ATHENS, Greece, Feb 12 AP - A group of suspected anarchists carried out a dozen firebomb attacks in Athens on Thursday, targeting the home of Greece's top anti-terrorism prosecutor and the offices of a judge, a leading criminologist and the Communist Party's official newspaper, authorities said.

Police said an elderly resident of one of the targeted buildings was slightly injured after she got scared and jumped off her balcony, falling one story. The attacks caused minor damage, police said.

Most of the attacks were carried out in daylight, in a brazen departure from the arsonists' usual pattern of nighttime strikes.

There was no claim of responsibility but the homemade incendiary devices are generally used by small Greek anarchist groups that frequently set fire to symbols of state authority, banks and cars.

Police said a device made of camping gas canisters bound to a can of gasoline exploded about 6.30am local time outside the southern Athens home of Dimitris Papangelopoulos, who is responsible for prosecuting terrorism and organised crime.
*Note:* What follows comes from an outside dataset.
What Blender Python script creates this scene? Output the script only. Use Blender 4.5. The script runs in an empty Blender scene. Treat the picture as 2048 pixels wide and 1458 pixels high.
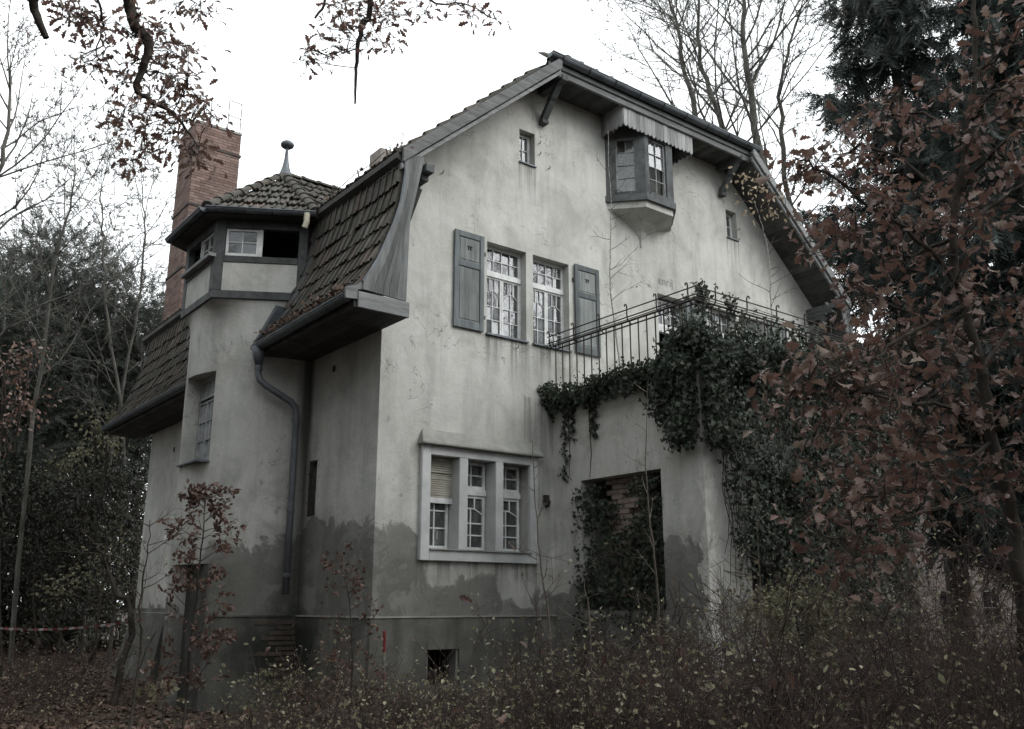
import bpy, math, random
import numpy as np
from mathutils import Matrix, Vector
from mathutils.geometry import tessellate_polygon
R = math.radians
scene = bpy.context.scene
col = scene.collection

# ------------------------------------------------------------------ camera
CAM = np.array([-6.463, -11.529, 0.189])
YAW, PITCH, FOC = R(37.72), R(14.67), 1830.0          # focal length in pixels of a 2048 wide picture
cd = bpy.data.cameras.new('camera'); cd.lens = FOC * 36 / 2048; cd.sensor_width = 36
cd.clip_start = 0.05; cd.clip_end = 1500
cam = bpy.data.objects.new('camera', cd); col.objects.link(cam)
cam.location = CAM; cam.rotation_euler = (math.pi / 2 + PITCH, 0, -YAW)
scene.camera = cam
# ------------------------------------------------------------------ overcast sky and weak broad sun
SUN_EL, SUN_AZ = 36, 148            # azimuth clockwise from +Y, where the brighter part of the cloud is
w = bpy.data.worlds.new('World'); scene.world = w; w.use_nodes = True
nt = w.node_tree; bg = nt.nodes['Background']
sky = nt.nodes.new('ShaderNodeTexSky'); sky.sky_type = 'NISHITA'; sky.sun_disc = False
sky.sun_elevation = R(SUN_EL); sky.sun_rotation = R(SUN_AZ); sky.dust_density = 4; sky.air_density = 1.5
hs = nt.nodes.new('ShaderNodeHueSaturation'); hs.inputs['Saturation'].default_value = 0.12
mx = nt.nodes.new('ShaderNodeMix'); mx.data_type = 'RGBA'; mx.inputs[0].default_value = 0.88
nt.links.new(sky.outputs[0], hs.inputs['Color']); nt.links.new(hs.outputs[0], mx.inputs[6])
mx.inputs[7].default_value = (12.6, 13.2, 13.5, 1)      # closed white cloud cover
nt.links.new(mx.outputs[2], bg.inputs['Color']); bg.inputs['Strength'].default_value = 0.12
sl = bpy.data.lights.new('sun', 'SUN'); sl.energy = 1.7; sl.angle = R(40); sl.color = (1, .985, .96)
so = bpy.data.objects.new('sun', sl); col.objects.link(so); so.location = (0, -20, 30)
so.rotation_euler = (R(90 - SUN_EL), 0, R(180 - SUN_AZ))
scene.view_settings.view_transform = 'Standard'; scene.view_settings.look = 'None'
scene.view_settings.exposure = 0.35; scene.view_settings.gamma = 1
scene.cycles.use_denoising = True; scene.cycles.max_bounces = 4; scene.cycles.diffuse_bounces = 2
scene.cycles.transparent_max_bounces = 12

# ------------------------------------------------------------------ helpers
rng = np.random.default_rng(7); random.seed(7)
WORLD = {}
def ray(u, v):
    f = np.array([math.sin(YAW) * math.cos(PITCH), math.cos(YAW) * math.cos(PITCH), math.sin(PITCH)])
    r = np.array([math.cos(YAW), -math.sin(YAW), 0]); up = np.cross(r, f)
    return f + r * (u - 1024) / FOC - up * (v - 729) / FOC
def at(u, v, t): return CAM + ray(u, v) * t           # a direction of the survey and a distance -> a point of the place
def at_z(u, v, z): d = ray(u, v); return CAM + d * (z - CAM[2]) / d[2]
def at_y(u, v, y): d = ray(u, v); return CAM + d * (y - CAM[1]) / d[1]
def at_x(u, v, x): d = ray(u, v); return CAM + d * (x - CAM[0]) / d[0]
def ground_z(x, y): return -1.42 + .05 * np.sin(x * .7 + 1) * np.cos(y * .6) + .03 * np.sin(x * 2.1 + y * 1.7)

def link(name, data, parent=None, mat=None, world=None):
    o = bpy.data.objects.new(name, data); col.objects.link(o)
    W = world if world is not None else Matrix.Identity(4)
    if parent is not None:
        o.parent = parent; o.matrix_parent_inverse = WORLD[parent.name].inverted()
    o.matrix_basis = W; WORLD[o.name] = W
    if mat is not None and data is not None and not data.materials: data.materials.append(mat)
    return o
def tag(o, label=None, cat=None, group=None, kind=None):
    if label: o['label'] = label
    if cat: o['category'] = cat
    if group: o['group'] = group
    if kind: o['kind'] = kind
    return o
def empty(name, loc, label, cat, group=None):
    o = link(name, None, None, None, Matrix.Translation(Vector([float(c) for c in loc])))
    o.empty_display_size = .3
    return tag(o, label, cat, group)

class MB:
    def __init__(s): s.v = []; s.f = []
    def add(s, vs, fs):
        b = len(s.v); s.v += [tuple(float(c) for c in p) for p in vs]; s.f += [tuple(b + i for i in f) for f in fs]
    def hexa(s, p):      # 8 points: bottom ring 0-3, top ring 4-7
        s.add(p, [(3, 2, 1, 0), (4, 5, 6, 7), (0, 1, 5, 4), (1, 2, 6, 5), (2, 3, 7, 6), (3, 0, 4, 7)])
    def box(s, x0, x1, y0, y1, z0, z1):
        s.hexa([(x0, y0, z0), (x1, y0, z0), (x1, y1, z0), (x0, y1, z0), (x0, y0, z1), (x1, y0, z1), (x1, y1, z1), (x0, y1, z1)])
    def lbox(s, F, u0, u1, w0, w1, n0, n1):
        s.hexa([F(u0, w0, n0), F(u1, w0, n0), F(u1, w0, n1), F(u0, w0, n1), F(u0, w1, n0), F(u1, w1, n0), F(u1, w1, n1), F(u0, w1, n1)])
    def prism(s, poly, F, n0, n1):   # polygon in (u,w), extruded along n
        n = len(poly); a = [F(u, q, n0) for u, q in poly]; b = [F(u, q, n1) for u, q in poly]
        fs = [tuple(range(n)), tuple(range(2 * n - 1, n - 1, -1))] + [(i, i + n, (i + 1) % n + n, (i + 1) % n) for i in range(n)]
        s.add(a + b, fs)
    def tube(s, pts, rad, n=8, caps=True):
        pts = [np.array(p, float) for p in pts]; rad = rad if hasattr(rad, '__len__') else [rad] * len(pts)
        vs = []; ref = None
        for i, p in enumerate(pts):
            d = pts[min(i + 1, len(pts) - 1)] - pts[max(i - 1, 0)]; d = d / (np.linalg.norm(d) + 1e-9)
            if ref is None: ref = np.array([0, 0, 1.]) if abs(d[2]) < .9 else np.array([1., 0, 0])
            a = np.cross(d, ref); a /= np.linalg.norm(a) + 1e-9; b = np.cross(d, a); ref = -b if False else ref
            if abs(np.dot(d, ref)) > .95: ref = a
            for k in range(n):
                t = 2 * math.pi * (k + .5) / n; vs.append(p + rad[i] * (a * math.cos(t) + b * math.sin(t)))
        fs = [(i * n + k, i * n + (k + 1) % n, (i + 1) * n + (k + 1) % n, (i + 1) * n + k) for i in range(len(pts) - 1) for k in range(n)]
        if caps: fs += [tuple(range(n - 1, -1, -1)), tuple((len(pts) - 1) * n + k for k in range(n))]
        s.add(vs, fs)
    def lathe(s, prof, c, n=16):
        vs = [(c[0] + r * math.cos(2 * math.pi * k / n), c[1] + r * math.sin(2 * math.pi * k / n), z) for r, z in prof for k in range(n)]
        fs = [(i * n + k, i * n + (k + 1) % n, (i + 1) * n + (k + 1) % n, (i + 1) * n + k) for i in range(len(prof) - 1) for k in range(n)]
        s.add(vs, fs)
    def mesh(s, name, smooth=False):
        m = bpy.data.meshes.new(name); m.from_pydata(s.v, [], s.f)
        if smooth: m.polygons.foreach_set('use_smooth', [True] * len(m.polygons))
        m.update(); return m
    def build(s, name, mat, parent=None, smooth=False, bevel=0):
        o = link(name, s.mesh(name, smooth), parent, mat)
        if bevel:
            b = o.modifiers.new('bevel', 'BEVEL'); b.width = bevel; b.segments = 1; b.limit_method = 'ANGLE'
        return o

def frame(O, U, N):
    O, U, N = np.array(O, float), np.array(U, float), np.array(N, float); U /= np.linalg.norm(U); N /= np.linalg.norm(N)
    return lambda u, q, n=0.0: O + U * u + N * n + np.array([0, 0, q])
def np_mesh(name, V, Fc, smooth=False):
    m = bpy.data.meshes.new(name); k = Fc.shape[1]; nf = len(Fc)
    m.vertices.add(len(V)); m.vertices.foreach_set('co', np.ascontiguousarray(V, np.float32).ravel())
    m.loops.add(nf * k); m.loops.foreach_set('vertex_index', np.ascontiguousarray(Fc, np.int32).ravel())
    m.polygons.add(nf); m.polygons.foreach_set('loop_start', np.arange(0, nf * k, k, dtype=np.int32))
    if smooth: m.polygons.foreach_set('use_smooth', np.ones(nf, bool))
    m.update(calc_edges=True); return m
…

A similar incendiary bomb exploded just after midday outside the apartment of prosecutor Vassilis Foukas in the same area. Foukas was the prosecutor at the appeal trial of Greece's deadliest terrorist group, November 17.

A third device exploded shortly afterwards outside the central Athens office of lawyer Stavros Georgiou, who represented the families of November 17 victims at the trial - which ended in 2007 with judges upholding convictions for 13 group members.
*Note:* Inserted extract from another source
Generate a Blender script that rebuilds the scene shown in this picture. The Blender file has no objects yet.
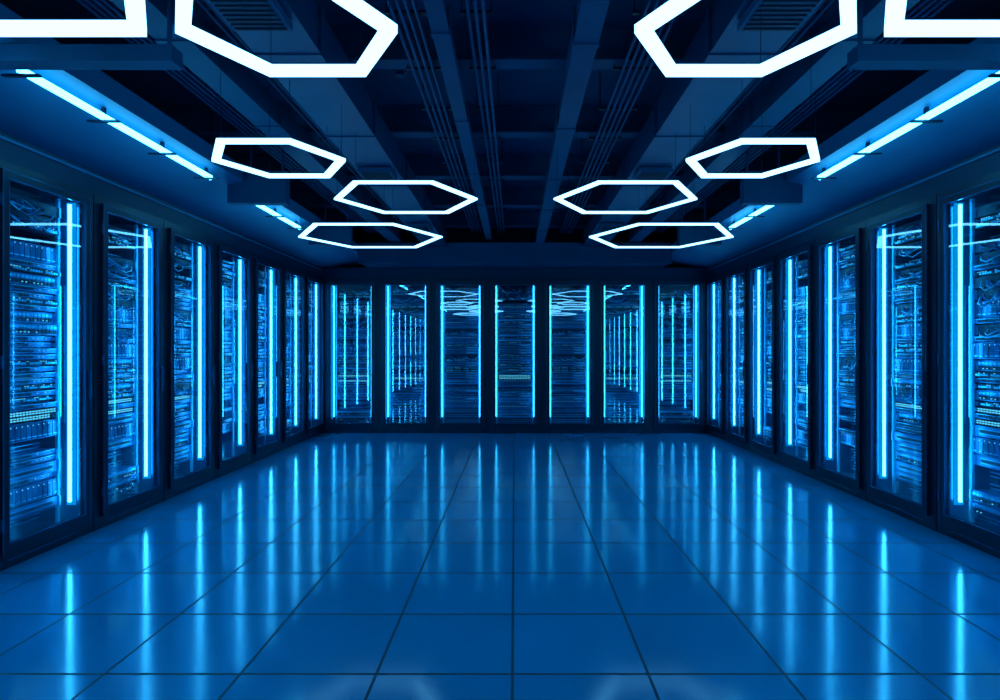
import bpy, bmesh, math, random
from mathutils import Vector, Matrix
scene = bpy.context.scene
scene.view_settings.view_transform = 'Standard'
CH = 1.43          # camera height
FR = 3.32          # rack front plane (side rows)
BK = 10.33         # rack front plane (back row)
CEIL = CH + 2.2
Y0 = -2.9

# ---------------------------------------------------------------- materials
def new_mat(name):
    m = bpy.data.materials.new(name); m.use_nodes = True
    nt = m.node_tree; nt.nodes.clear()
    out = nt.nodes.new('ShaderNodeOutputMaterial')
    return m, nt, out

def pbr(name, col, rough=0.5, metal=0.0, spec=0.5, noise=0.0, nscale=4.0, bump=0.0):
    m, nt, out = new_mat(name)
    b = nt.nodes.new('ShaderNodeBsdfPrincipled')
    b.inputs['Base Color'].default_value = (*col, 1)
    b.inputs['Roughness'].default_value = rough
    b.inputs['Metallic'].default_value = metal
    b.inputs['Specular IOR Level'].default_value = spec
    b.inputs['Specular Tint'].default_value = (0.3, 0.8, 1, 1)
    nt.links.new(b.outputs[0], out.inputs[0])
    if noise > 0 or bump > 0:
        tc = nt.nodes.new('ShaderNodeTexCoord')
        n = nt.nodes.new('ShaderNodeTexNoise'); n.inputs['Scale'].default_value = nscale
        n.inputs['Detail'].default_value = 5
        nt.links.new(tc.outputs['Object'], n.inputs['Vector'])
        if noise > 0:
            r = nt.nodes.new('ShaderNodeMapRange')
            r.inputs['To Min'].default_value = 1 - noise; r.inputs['To Max'].default_value = 1 + noise
            nt.links.new(n.outputs['Fac'], r.inputs['Value'])
            v = nt.nodes.new('ShaderNodeVectorMath'); v.operation = 'SCALE'
            v.inputs[0].default_value = col
            nt.links.new(r.outputs[0], v.inputs['Scale'])
            nt.links.new(v.outputs[0], b.inputs['Base Color'])
        if bump > 0:
            bp = nt.nodes.new('ShaderNodeBump'); bp.inputs['Strength'].default_value = bump
            bp.inputs['Distance'].default_value = 0.01
            nt.links.new(n.outputs['Fac'], bp.inputs['Height'])
            nt.links.new(bp.outputs[0], b.inputs['Normal'])
    return m

def emit(name, col, strength, sample=True):
    m, nt, out = new_mat(name)
    e = nt.nodes.new('ShaderNodeEmission')
    e.inputs[0].default_value = (*col, 1); e.inputs[1].default_value = strength
    nt.links.new(e.outputs[0], out.inputs[0])
    if not sample: m.cycles.emission_sampling = 'NONE'
    return m

M_frame = pbr('rack_black_steel', (0.001, 0.016, 0.040), 0.35, 0.0, 0.5)
M_trim = pbr('rack_door_trim', (0.008, 0.15, 0.32), 0.25, 0.5)
M_inner = pbr('rack_interior', (0.004, 0.15, 0.34), 0.22, 0.6)
M_face = pbr('server_faceplate', (0.004, 0.23, 0.50), 0.35, 0.3, noise=0.4, nscale=12)
M_dark = pbr('server_dark', (0.001, 0.012, 0.034), 0.5)
M_metal = pbr('server_bright_metal', (0.06, 0.66, 0.95), 0.35, 0.4)
M_cable = pbr('network_cable', (0.003, 0.16, 0.42), 0.5)
M_led = emit('status_led', (0.10, 0.66, 1.0), 1.8, False)
M_strip = emit('rack_led_strip', (0.045, 0.52, 1.0), 21.0)
M_strip_b = emit('rack_led_strip_dim', (0.03, 0.52, 1.0), 8.5)
M_glow = emit('led_halo_glow', (0.0, 0.36, 1.0), 1.1, False)  # weak emission standing in for the halo around the LED strips
M_hex = emit('hexagon_tube', (0.235, 0.62, 1.0), 4.0)
M_tube = emit('cove_tube', (0.075, 0.60, 1.0), 10.0)
M_wall = pbr('navy_wall_paint', (0.001, 0.028, 0.07), 0.5, noise=0.2, nscale=2)
M_soffit = pbr('soffit_paint', (0.002, 0.15, 0.30), 0.5, noise=0.1)
M_ceil = pbr('ceiling_slab', (0.001, 0.065, 0.15), 0.7, noise=0.5, nscale=1.5, bump=0.3)
M_beam = pbr('ceiling_beam_paint', (0.001, 0.062, 0.145), 0.55, noise=0.3, nscale=3)
M_duct = pbr('duct_metal', (0.002, 0.055, 0.135), 0.4, 0.2, noise=0.3, nscale=5)
M_pipe = pbr('conduit_metal', (0.003, 0.08, 0.19), 0.4, 0.3)

# glass
M_glass, nt, out = new_mat('door_glass')
tr = nt.nodes.new('ShaderNodeBsdfTransparent'); tr.inputs[0].default_value = (0.88, 0.96, 1, 1)
gl = nt.nodes.new('ShaderNodeBsdfGlossy'); gl.inputs['Roughness'].default_value = 0.0
gl.inputs['Color'].default_value = (0.5, 0.9, 1, 1)
lw = nt.nodes.new('ShaderNodeLayerWeight'); lw.inputs['Blend'].default_value = 0.5
pw = nt.nodes.new('ShaderNodeMath'); pw.operation = 'POWER'; pw.inputs[1].default_value = 4
mr = nt.nodes.new('ShaderNodeMapRange'); mr.inputs['To Min'].default_value = 0.30; mr.inputs['To Max'].default_value = 0.78
mx = nt.nodes.new('ShaderNodeMixShader')
nt.links.new(lw.outputs['Facing'], pw.inputs[0]); nt.links.new(pw.outputs[0], mr.inputs['Value'])
nt.links.new(mr.outputs[0], mx.inputs[0]); nt.links.new(tr.outputs[0], mx.inputs[1]); nt.links.new(gl.outputs[0], mx.inputs[2])
nt.links.new(mx.outputs[0], out.inputs[0])

# floor tiles
M_floor, nt, out = new_mat('raised_floor_tiles')
L = nt.links.new
b = nt.nodes.new('ShaderNodeBsdfPrincipled')
tc = nt.nodes.new('ShaderNodeTexCoord'); sx = nt.nodes.new('ShaderNodeSeparateXYZ')
L(tc.outputs['Object'], sx.inputs[0])
def M(op, a, bb=None, nt=nt):
    n = nt.nodes.new('ShaderNodeMath'); n.operation = op
    for i, v in enumerate((a, bb)):
        if v is None: continue
        if isinstance(v, (int, float)): n.inputs[i].default_value = v
        else: nt.links.new(v, n.inputs[i])
    return n.outputs[0]
def edge(o, off):
    u = M('DIVIDE', M('SUBTRACT', o, off), 0.6)
    f = M('FRACT', u)
    d = M('MULTIPLY', M('MINIMUM', f, M('SUBTRACT', 1.0, f)), 0.6)
    return d, M('FLOOR', u)
dx, ix = edge(sx.outputs[0], -0.012)
dy, iy = edge(sx.outputs[1], 0.248)
g = M('MAXIMUM', M('LESS_THAN', dx, 0.0068), M('LESS_THAN', dy, 0.0085))
cmb = nt.nodes.new('ShaderNodeCombineXYZ'); L(ix, cmb.inputs[0]); L(iy, cmb.inputs[1])
wn = nt.nodes.new('ShaderNodeTexWhiteNoise'); wn.noise_dimensions = '3D'; L(cmb.outputs[0], wn.inputs['Vector'])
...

The far-left group is blamed for 23 killings and numerous bombings in Athens between 1975 and 2002.

Later on Thursday, arsonists used gas canister bombs against the offices of opposition Socialist deputy Theodore Pangalos - a former Foreign Minister - his daughter, who is a lawyer, leading criminologist and Athens University professor Yiannis Panoussis and the Rizospastis daily, which is owned by the Greek Communist Party.

Overnight, arsonists using the same type of incendiary device to set fire to a journalist's car, two bank ATMs, a post office, a bank branch and a job agency.

A host of small anarchist groups has claimed responsibility for scores of arson attacks in recent years against targets including ministry buildings, offices of political parties, state cars, banks, foreign car dealerships and newspapers.

In several cases, anarchists expressed solidarity with the November 17 terrorists. Arrests are extremely rare.

Attacks have increased after December's fatal police shooting of an Athens teenager - which sparked the country's worst riots in decades. An increase in shooting attacks on police targets have been claimed by extreme left militant groups.